Boards play a key governance role in the successful running of companies. Steering committees play a similar role when it comes to projects. A common mandate for a steering committee is to help guide projects in the right direction by providing ongoing support to the sponsor and project manager. Some steering committees merely play an advisory function whereas others might be more directive. If the sponsor or key risk owners are ignoring looming threats, the steering committee could push them to do more and can encourage these stakeholders to take a more proactive stance. Steering committees can ask these stakeholders the tough questions which project managers or team members might be afraid to ask. To do this, committees need to be staffed with a diverse group of leaders.
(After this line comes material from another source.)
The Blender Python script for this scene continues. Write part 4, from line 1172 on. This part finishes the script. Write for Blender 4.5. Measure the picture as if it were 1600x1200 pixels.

Boards are often actively involved in the succession planning process for leadership positions, helping to cue up the best candidates for key leadership roles. Executive teams can play a similar role with projects by identifying who possesses the right risk appetite to be the best sponsor for a project. They can also plan for the future by creating leadership development programs incorporating effective risk management lessons. And, capacity permitting, they can act as mentors for senior stakeholders on critical projects, helping those leaders to plan for the threats they’d rather not think about.

The article also recommends that boards can design or adjust leadership compensation programs to compensate leaders for taking steps which will protect the company from unplanned disruptions. These programs can also be tuned to penalize leaders who prioritize personal short term gains over long term organizational resilience. The same ideas can be used when defining performance plans for sponsors and other key senior project stakeholders. Incorporating project success within the performance plans for these leaders is a good start, but ensuring that the measures also assess how the leaders are going about ensuring success and what they are actively doing to protect against threats is equally important.

The authors close the article by reminding us that building up organizational resilience is a long game. If senior leaders fail to plan for black swans and elephants they will plan to fail when those are realized.